De ce lien fort découle le respect des lois de la République et de la Constitution , source du conflit qui éclate en 1962 entre Gaston Monnerville et le général de Gaulle. Ce dernier, souhaitant une élection du Président de la République au suffrage universel, décide d'organiser un référendum. Le 29 septembre, Gaston Monnerville à la tribune du congrès du parti radical, annonce son opposition au projet et développe longuement les raisons de ce qu'il considère comme « un viol de la Constitution  » et une « forfaiture ». Le 9 octobre, il prononce à la tribune du Sénat un discours devenu célèbre : « Dans sa récente allocution télévisée, le Président de la République a dit : « J'ai le droit ! ». Avec la haute considération due à ses hautes fonctions, mais avec gravité, avec fermeté, je réponds : « Non, Monsieur le Président de la République , vous n'avez pas le droit. Vous le prenez ! ». Le général de Gaulle remporte le référendum et le Conseil constitutionnel, saisi par Gaston Monnerville, se déclare incompétent.

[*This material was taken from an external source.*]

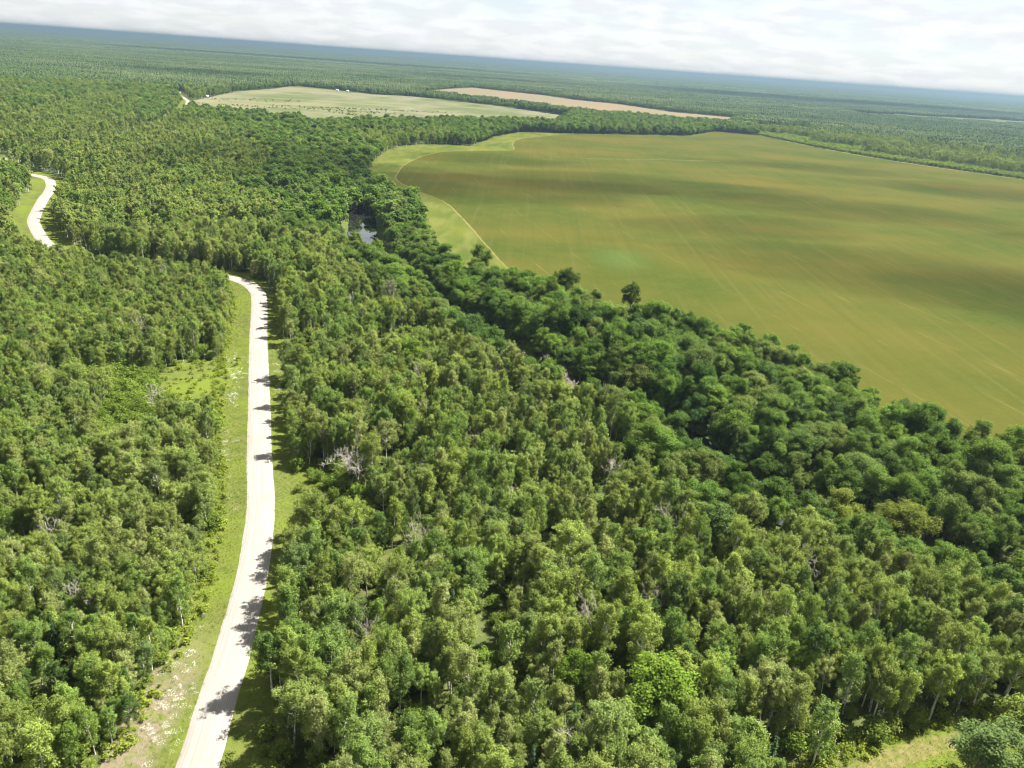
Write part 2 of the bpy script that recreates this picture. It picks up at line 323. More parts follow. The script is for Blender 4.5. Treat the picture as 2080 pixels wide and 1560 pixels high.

Emplacement hémicycle (JPG - 200 Ko)La personnalité de Gaston Monnerville est indissociable de sa lutte pour les droits de l'homme, contre le racisme et l'antisémitisme. En 1928, il milite, dès sa création, à la Ligue internationale contre l'antisémitisme, LICA. Il participe en 1933 au meeting du Trocadéro en faveur des juifs allemands et dénonce « les actes de l'obscurantisme hitlérien ». En 1940, il proteste auprès du gouvernement de Vichy contre les mesures discriminatoires prises à l'encontre « des juifs, des arabes et des hommes de couleur ». Il va jusqu'au bout de son engagement en défendant, en tant qu'avocat, des résistants ainsi que des juifs. Il combat le racisme jusqu'à la fin de sa carrière politique. En 1972, il dépose sur le bureau du Sénat, une proposition de loi tendant à la répression de toutes les formes de discriminations et de ségrégations raciales, ethniques ou religieuses, qui, reprise par le garde des sceaux, est adoptée et devient la « loi Pleven ».

On ne peut évoquer Gaston Monnerville sans mentionner son attachement à son pays natal, la Guyane , et à l'Outre-mer en général, ainsi que son culte pour Victor Schoelcher, dont il obtient le transfert des cendres au Panthéon avec celles de Félix Eboué. C'est le jour de la commémoration du 150ème anniversaire de l'abolition de l'esclavage, le 28 avril 1998, que le Sénat choisit d'honorer son ancien président, Gaston Monnerville, en apposant une médaille à son effigie dans l'hémicycle.